To quote the merovingian (sorta) “I am however, interested in finding out how he did it. (looks at trin) Do you know?”
Trin:“No”
Merv:“No, of course not”
Sums it up nicely. Sorta like a Deus ex machina. “Hey, there’s no explanation for this” “Well, say it’s not known, and then you don’t have to explain it.”
In a movie that uses the human as batteries story as a mayor plot line, can you really be upset about that?
I strongly dislike movies that explain everything for you. My favorite movies are the ones that make you think. If every little thing was explained, the dialogue would be [more] attrocious and the story would be really uninteresting, IMO. Too many movies nowadays explain everything away.

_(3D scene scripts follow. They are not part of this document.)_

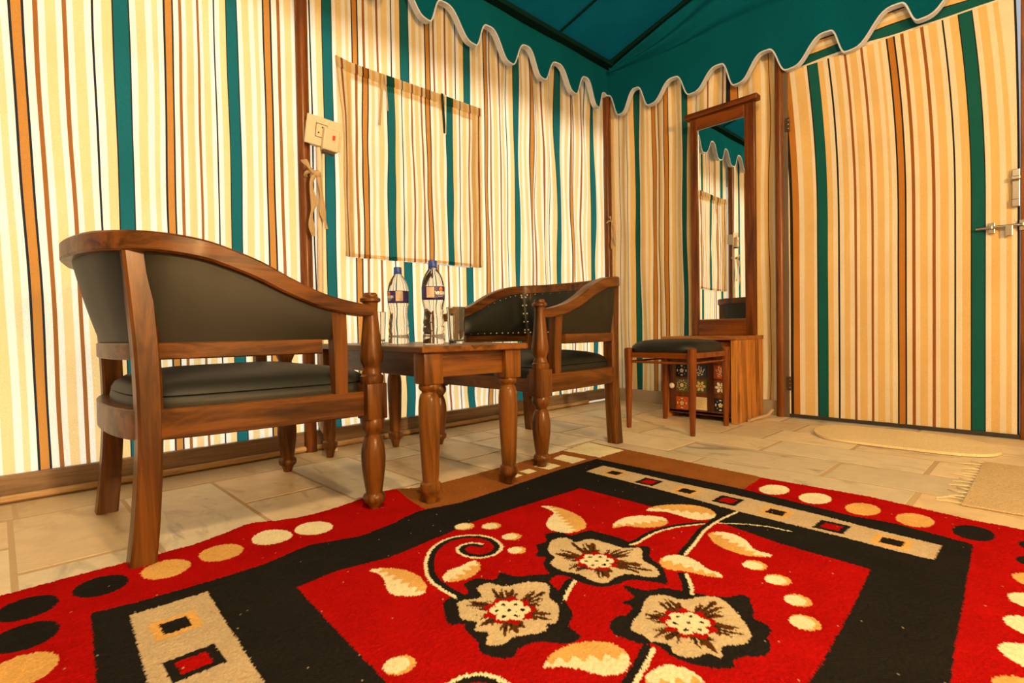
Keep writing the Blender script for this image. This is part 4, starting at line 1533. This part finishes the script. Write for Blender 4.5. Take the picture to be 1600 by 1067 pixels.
# ------------------------------------------------------------------ switch box, conduit and cloth ties
sb = empty('switch_box', (-2.270, -.075, 1.432))
tag(sb, 'ivory electrical switch box with red switch on the tent pole', 'switch box')
sb.rotation_euler = (math.radians(4), math.radians(6), math.radians(-6))
obj('back_box', new_box(-.072, .060, -.012, .045, -.052, .048, bev=.004), PLASTIC, sb)
fp = obj('face_plate', new_box(-.080, .080, -.020, -.010, -.062, .066, bev=.004), PLASTIC, sb)
bm = bmesh.new()
for a, b_, c, d in ((-.040, -.037, -.022, .035), (-.040, .012, .033, .036), (-.040, -.005, -.025, -.022), (.010, .012, -.022, .035)):
    box(bm, a, b_, -.0208, -.0195, c, d)
obj('socket_outline', bm, PLASTIC_D, fp)
for (x, z) in ((-.025, -.005), (-.010, .022)):
    bm = bmesh.new()
    tube(bm, [Vector((x, -.0215, z)), Vector((x, -.0195, z))], .004, 10)
    obj('socket_hole', bm, PLASTIC_D, fp)
pg = obj('plug_adaptor', new_box(-.010, .062, -.052, -.018, -.078, .020, bev=.007), PLASTIC, sb)
obj('red_switch', new_box(.028, .040, -.0545, -.051, -.030, -.008, bev=.002), RED, pg)
obj('adaptor_base', new_box(-.004, .050, -.045, -.018, -.092, -.076, bev=.004), PLASTIC_D, pg)
bm = bmesh.new()
tube(bm, smooth_path([(-2.285, -.066, 1.385), (-2.287, -.066, 1.2), (-2.292, -.064, .8), (-2.300, -.062, .35), (-2.306, -.062, .17), (-2.300, -.066, .11), (-2.275, -.078, .075), (-2.262, -.092, .045), (-2.260, -.10, 0.0)], 6), .0135, 14)
o = obj('conduit_pipe', bm, PLASTIC, None, True)
tag(o, 'ivory conduit pipe running from the switch box down to the floor', 'pipe')


def cloth_tie(loc, sc, label, left_y=False):
    root = tag(empty('cloth_tie', loc), label, 'tie', 'cotton ties round the tent poles')
    bm = bmesh.new()
    tube(bm, [Vector((.026 * sc * math.cos(a) * 1.25, .030 * sc * math.sin(a), .008 * sc * math.sin(a * 2))) for a in np.linspace(0, 2 * PI, 22)], .010 * sc, 8, cap=False)
    obj('loop', bm, TIE, root, True)
    bm = bmesh.new()
    bmesh.ops.create_uvsphere(bm, u_segments=12, v_segments=8, radius=.020 * sc, matrix=Matrix.Translation((.012 * sc, -.036 * sc, -.002)) @ Matrix.Diagonal((1.1, .8, 1.0, 1)))
    obj('knot', bm, TIE, root, True)
    for pts in ([(-.005, -.040, -.01), (-.025, -.046, -.07), (-.012, -.044, -.16), (-.030, -.046, -.24), (-.018, -.044, -.33)], [(.02, -.040, -.01), (.028, -.048, -.10), (.034, -.046, -.20), (.052, -.048, -.285)], [(-.0, -.038, .0), (-.03, -.042, .022), (-.062, -.046, .055)]):
        P = smooth_path([(a * sc, b_ * sc, c * sc) for a, b_, c in pts], 6)
        bm = bmesh.new()
        pv = None
        for i, p in enumerate(P):
            w_ = (.013 + .004 * math.sin(i * .7)) * sc
            tw = .5 * math.sin(i * .45)
            d = Vector((math.cos(tw), math.sin(tw) * .6, .25)) * w_
            nrm = Vector((0, .0022 * sc, 0))
            r = [bm.verts.new(p - d), bm.verts.new(p - d * .1 - nrm * 1.6), bm.verts.new(p + d), bm.verts.new(p + d + nrm), bm.verts.new(p - d * .1), bm.verts.new(p - d + nrm)]
            if pv:
                for k in range(6):
                    bm.faces.new((pv[k], pv[(k + 1) % 6], r[(k + 1) % 6], r[k]))
            else:
                bm.faces.new(r)
            pv = r
        bm.faces.new(pv)
        obj('tail', bm, TIE, root)
    return root


cloth_tie((-2.318, -.060, 1.245), .85, 'long cotton tie knotted round the pole below the switch box')
t2 = cloth_tie((-.035, -.045, 1.335), .62, 'short cotton tie knotted round the corner pole')
bm = bmesh.new()
tube(bm, smooth_path([(-.045, -1.20, .02), (-.10, -1.22, .045), (-.16, -1.215, .022), (-.22, -1.20, .016), (-.28, -1.185, .010), (-.34, -1.180, .008)], 6), .008, 8)
o = obj('rope', bm, TIE, None, True)
tag(o, 'frayed cotton rope end lying beside the cabinet', 'rope')
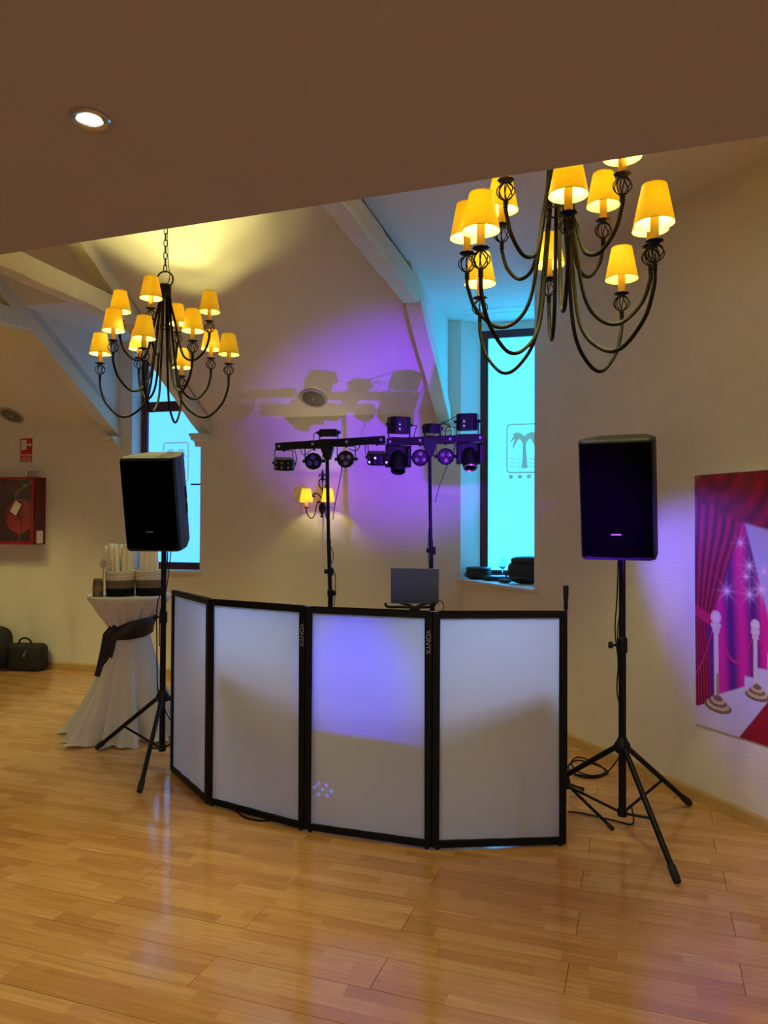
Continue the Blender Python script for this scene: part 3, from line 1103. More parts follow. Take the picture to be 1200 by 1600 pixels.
# ------------------------------------------------------------------ loudspeakers and stands
def speaker(base, yaw, tilt, label):
    g = thing('loudspeaker', base, (tilt, 0, yaw), label, 'loudspeaker', 'loudspeakers on tripod stands')
    H = 0.615
    plan = [(-0.183, -0.155), (-0.165, -0.185), (0.165, -0.185), (0.183, -0.155), (0.183, -0.05), (0.125, 0.15), (-0.125, 0.15), (-0.183, -0.05)]
    MB().prism([(x, y, 0) for x, y in plan], (0, 0, H)).build('cabinet', M['speaker'], g, bevel=0.012)
    # curved grille
    nx = 16
    vs, fs = [], []
    for zz in (0.02, H - 0.02):
        for k in range(nx + 1):
            u = -1 + 2 * k / nx
            vs.append((0.172 * u, -0.187 - 0.022 * (1 - u * u), zz))
    for zz in (0.02, H - 0.02):
        for k in range(nx + 1):
            u = -1 + 2 * k / nx
            vs.append((0.172 * u, -0.17, zz))
    m = nx + 1
    for k in range(nx):
        fs += [(k, k + 1, m + k + 1, m + k), (2 * m + k, 3 * m + k, 3 * m + k + 1, 2 * m + k + 1), (k, 2 * m + k, 2 * m + k + 1, k + 1), (m + k, m + k + 1, 3 * m + k + 1, 3 * m + k)]
    fs += [(0, m, 3 * m, 2 * m), (nx, 2 * m + nx, 3 * m + nx, m + nx)]
    gr = MB().add(vs, fs).build('grille', M['grille'], g, smooth=True)
    MB().box(-0.024, 0.024, -0.2115, -0.207, 0.135, 0.141).build('badge', M['grey'], gr)
    for sx in (-1, 1):
        ang = math.atan2(0.058, 0.2)
        Mh = Matrix.Translation((sx * 0.156, 0.045, 0.31)) @ Matrix.Rotation(sx * ang, 4, 'Z')
        for (za, zb) in ((-0.005, 0.085), (-0.095, -0.02)):
            h = MB().box(-0.006, 0.006, -0.04, 0.045, za - 0.006, zb + 0.006, Mh).build('handle', M['speaker'], g, bevel=0.003)
            MB().box(-0.0075, 0.0075, -0.031, 0.036, za + 0.008, zb - 0.007, Mh).build('hand_recess', M['grille'], h)
    MB().lathe([(0.028, -0.03), (0.028, 0.004), (0.045, 0.006), (0.045, 0.01)], 16, (0, -0.01, 0)).build('pole_socket', M['plastic'], g, smooth=True)
    return g


def tripod(name, base, azs, R, top, label, cat, group, hub=0.44, low=0.09, r1=0.0195, r2=0.0175, collar=0.985):
    g = thing(name, base, (0, 0, 0), label, cat, group)
    MB().cyl((0, 0, low), (0, 0, collar), r1, r1, 16).build('lower_tube', M['blackmetal'], g, smooth=True)
    MB().cyl((0, 0, collar - 0.05), (0, 0, top), r2, r2, 16).build('upper_tube', M['blackmetal'], g, smooth=True)
    cb = MB().lathe([(r1 + 0.001, -0.055), (r1 + 0.007, -0.05), (r1 + 0.007, 0.02), (r2 + 0.002, 0.028)], 16, (0, 0, collar)).build('collar', M['plastic'], g, smooth=True)
    kb = MB()
    kb.cyl((-r1, 0, collar - 0.015), (-r1 - 0.03, -0.006, collar - 0.015), 0.007, 0.007, 8)
    kb.lathe([(0.001, 0), (0.016, 0.0), (0.018, 0.006), (0.018, 0.02), (0.012, 0.024), (0.001, 0.024)], 10, M=Matrix.Translation((-r1 - 0.028, -0.006, collar - 0.015)) @ Matrix.Rotation(-PI / 2, 4, 'Y'))
    kb.build('knob', M['plastic'], cb, smooth=True)
    MB().lathe([(r1 + 0.001, -0.035), (0.036, -0.03), (0.042, -0.01), (0.042, 0.012), (0.03, 0.03), (r1 + 0.001, 0.05)], 16, (0, 0, hub)).build('hub', M['plastic'], g, smooth=True)
    MB().lathe([(0.001, low - 0.012), (0.024, low - 0.012), (0.026, low), (0.026, low + 0.025), (r1, low + 0.03)], 16).build('brace_collar', M['plastic'], g, smooth=True)
    for az in azs:
        dx, dy = math.cos(az), math.sin(az)
        pa, pb = Vector((dx * 0.035, dy * 0.035, hub - 0.008)), Vector((dx * R, dy * R, 0.018))
        leg = MB().tube([pa, pb], [0.0145, 0.0145], 10).build('leg', M['blackmetal'], g, smooth=True)
        d = (pb - pa).normalized()
        e = pb - d * 0.075
        MB().tube([e, e + d * 0.05, e + d * 0.078], [0.0185, 0.0195, 0.017], 10).build('rubber_foot', M['rubber'], leg, smooth=True)
        m = pa + (pb - pa) * 0.56
        MB().tube([Vector((dx * 0.02, dy * 0.02, low + 0.008)), m], 0.0075, 8).build('brace', M['blackmetal'], g, smooth=True)
    return g


SL = Vector((-2.785, 4.525, 0))
SR = Vector((0.148, 4.19, 0))
def az_to(c, p):
    return math.atan2(p[1] - c.y, p[0] - c.x)
a1, a2 = az_to(SL, (-2.577, 3.941)), az_to(SL, (-3.286, 4.623))
tripod('speaker_stand', SL, (a1, a2, a1 + 2.25), 0.60, 1.46, 'black tripod stand beside the white cocktail table', 'speaker stand', 'tripod speaker stands')
b1, b2 = az_to(SR, (0.36, 3.628)), az_to(SR, (0.529, 4.658))
tripod('speaker_stand', SR, (b1, b2, b1 - 2.2), 0.605, 1.46, 'black tripod stand between the booth and the poster wall', 'speaker stand', 'tripod speaker stands')
speaker((SL.x, SL.y, 1.455), math.radians(9), math.radians(12), 'black loudspeaker in front of the blue window')
speaker((SR.x, SR.y, 1.455), math.radians(-9), math.radians(10), 'black loudspeaker in front of the bare right wall')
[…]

I find it insulting to watch good stories and have the writers assume I am too dumb to understand or digest it. I like being an active participant rather than a passive member of a target audience.
MHO. The most recent example I’ve found was the movie Identity. An excellent, compelling movie, except for the tiny bit that they made sure to explain every little strange thing that happened and wrapped it up in a boring package. The last 20 minutes or so completely ruined any redeeming quality that movie had for me.
Lord of the Rings isn’t a trilogy. Try again please.
And you say that therefore no trilogy has ever been done right? What about the original Star Wars? People may not like the prequels, but they are a seperate trilogy. How they directly deminish the old trilogy is beyond my comprehension.